Infatti, quale profitto viene all’uomo da tutta la sua fatica e dalle preoccupazioni del suo cuore, con cui si affanna sotto il sole? Tutti i suoi giorni non sono che dolori e fastidi penosi; neppure di notte il suo cuore riposa. Anche questo è vanità! 

Salmo Responsoriale
  Dal Salmo 89
Signore, sei stato per noi un rifugio di generazione in generazione.

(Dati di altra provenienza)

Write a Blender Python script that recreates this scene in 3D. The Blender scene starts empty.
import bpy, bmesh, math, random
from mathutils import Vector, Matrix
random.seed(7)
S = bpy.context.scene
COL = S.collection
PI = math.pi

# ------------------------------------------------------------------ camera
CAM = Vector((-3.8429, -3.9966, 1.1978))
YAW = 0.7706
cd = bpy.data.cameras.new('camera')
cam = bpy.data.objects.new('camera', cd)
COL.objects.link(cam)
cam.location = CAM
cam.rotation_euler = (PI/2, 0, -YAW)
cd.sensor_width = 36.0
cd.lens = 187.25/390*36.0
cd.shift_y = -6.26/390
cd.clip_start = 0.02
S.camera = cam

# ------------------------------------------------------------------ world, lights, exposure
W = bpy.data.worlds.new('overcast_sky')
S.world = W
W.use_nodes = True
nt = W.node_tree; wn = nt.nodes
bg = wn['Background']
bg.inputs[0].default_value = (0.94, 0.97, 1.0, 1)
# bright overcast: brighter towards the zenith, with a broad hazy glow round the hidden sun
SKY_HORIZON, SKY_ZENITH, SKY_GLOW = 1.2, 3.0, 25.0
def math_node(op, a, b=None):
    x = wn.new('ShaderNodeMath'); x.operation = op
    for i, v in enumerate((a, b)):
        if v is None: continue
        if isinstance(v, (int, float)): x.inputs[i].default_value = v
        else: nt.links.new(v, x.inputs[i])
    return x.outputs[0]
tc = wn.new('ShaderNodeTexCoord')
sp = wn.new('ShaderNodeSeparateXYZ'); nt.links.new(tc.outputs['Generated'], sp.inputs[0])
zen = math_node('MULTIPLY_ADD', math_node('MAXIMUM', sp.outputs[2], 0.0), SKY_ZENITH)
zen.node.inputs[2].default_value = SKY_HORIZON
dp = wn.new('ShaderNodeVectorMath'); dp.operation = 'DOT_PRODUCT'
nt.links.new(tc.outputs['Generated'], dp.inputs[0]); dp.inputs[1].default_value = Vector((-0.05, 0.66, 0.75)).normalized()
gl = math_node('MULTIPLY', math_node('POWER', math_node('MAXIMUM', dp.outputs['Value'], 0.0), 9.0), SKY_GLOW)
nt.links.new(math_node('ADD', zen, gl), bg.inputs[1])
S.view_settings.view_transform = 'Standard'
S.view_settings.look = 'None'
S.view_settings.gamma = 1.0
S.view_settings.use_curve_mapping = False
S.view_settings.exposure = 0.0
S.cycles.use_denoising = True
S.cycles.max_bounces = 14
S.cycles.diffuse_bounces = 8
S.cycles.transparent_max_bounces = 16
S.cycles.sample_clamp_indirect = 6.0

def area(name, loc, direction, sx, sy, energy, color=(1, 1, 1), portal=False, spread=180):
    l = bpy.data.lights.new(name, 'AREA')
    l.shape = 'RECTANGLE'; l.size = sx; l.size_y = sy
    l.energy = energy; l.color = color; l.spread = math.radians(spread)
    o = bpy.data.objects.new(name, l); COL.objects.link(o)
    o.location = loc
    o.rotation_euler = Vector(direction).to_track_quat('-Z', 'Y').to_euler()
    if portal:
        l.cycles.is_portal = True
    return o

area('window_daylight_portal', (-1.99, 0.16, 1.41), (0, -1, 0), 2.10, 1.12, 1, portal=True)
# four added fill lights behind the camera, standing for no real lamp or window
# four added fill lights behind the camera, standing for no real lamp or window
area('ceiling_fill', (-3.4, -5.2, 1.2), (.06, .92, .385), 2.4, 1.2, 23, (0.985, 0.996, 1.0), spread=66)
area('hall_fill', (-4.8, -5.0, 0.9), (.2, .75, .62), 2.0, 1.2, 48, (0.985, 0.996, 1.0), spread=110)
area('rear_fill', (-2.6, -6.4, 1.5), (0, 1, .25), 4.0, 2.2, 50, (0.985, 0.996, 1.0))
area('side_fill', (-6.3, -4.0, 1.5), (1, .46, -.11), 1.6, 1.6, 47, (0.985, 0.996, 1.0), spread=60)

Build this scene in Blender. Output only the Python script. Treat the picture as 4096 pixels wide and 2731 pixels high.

Tu fai ritornare l’uomo in polvere,
quando dici: «Ritornate, figli dell’uomo».
Mille anni, ai tuoi occhi,
sono come il giorno di ieri che è passato,
come un turno di veglia nella notte.

Tu li sommergi:
sono come un sogno al mattino,
come l’erba che germoglia;
al mattino fiorisce e germoglia,
alla sera è falciata e secca.

Insegnaci a contare i nostri giorni
e acquisteremo un cuore saggio.
Ritorna, Signore: fino a quando?
Abbi pietà dei tuoi servi!

Saziaci al mattino con il tuo amore:
esulteremo e gioiremo per tutti i nostri giorni.
Sia su di noi la dolcezza del Signore, nostro Dio:
rendi salda per noi l’opera delle nostre mani,
l’opera delle nostre mani rendi salda. 

Seconda Lettura
  Col 3,1-5. 9-11
Cercate le cose di lassù, dove è Cristo.

Dalla lettera di san Paolo apostolo ai Colossèsi
Fratelli, se siete risorti con Cristo, cercate le cose di lassù, dove è Cristo, seduto alla destra di Dio; rivolgete il pensiero alle cose di lassù, non a quelle della terra.
Voi infatti siete morti e la vostra vita è nascosta con Cristo in Dio! Quando Cristo, vostra vita, sarà manifestato, allora anche voi apparirete con lui nella gloria.
Fate morire dunque ciò che appartiene alla terra: impurità, immoralità, passioni, desideri cattivi e quella cupidigia che è idolatria.
Non dite menzogne gli uni agli altri: vi siete svestiti dell’uomo vecchio con le sue azioni e avete rivestito il nuovo, che si rinnova per una piena conoscenza, ad immagine di Colui che lo ha creato.
Qui non vi è Greco o Giudeo, circoncisione o incirconcisione, barbaro, Scita, schiavo, libero, ma Cristo è tutto e in tutti.

Canto al Vangelo
  Mc 1,15
Alleluia, alleluia.

Beati i poveri in spirito,
perché di essi è il regno dei cieli..
Alleluia.

  
Vangelo  Lc 12,13-21
Quello che hai preparato, di chi sarà?

Dal vangelo secondo Luca
In quel tempo, uno della folla disse a Gesù: «Maestro, di’ a mio fratello che divida con me l’eredità». Ma egli rispose: «O uomo, chi mi ha costituito giudice o mediatore sopra di voi?».
E disse loro: «Fate attenzione e tenetevi lontani da ogni cupidigia perché, anche se uno è nell’abbondanza, la sua vita non dipende da ciò che egli possiede».
Poi disse loro una parabola: «La campagna di un uomo ricco aveva dato un raccolto abbondante. Egli ragionava tra sé: “Che farò, poiché non ho dove mettere i miei raccolti? Farò così – disse –: demolirò i miei magazzini e ne costruirò altri più grandi e vi raccoglierò tutto il grano e i miei beni. Poi dirò a me stesso: Anima mia, hai a disposizione molti beni, per molti anni; ripòsati, mangia, bevi e divèrtiti!”. Ma Dio gli disse: “Stolto, questa notte stessa ti sarà richiesta la tua vita. E quello che hai preparato, di chi sarà?”. Così è di chi accumula tesori per sé e non si arricchisce presso Dio».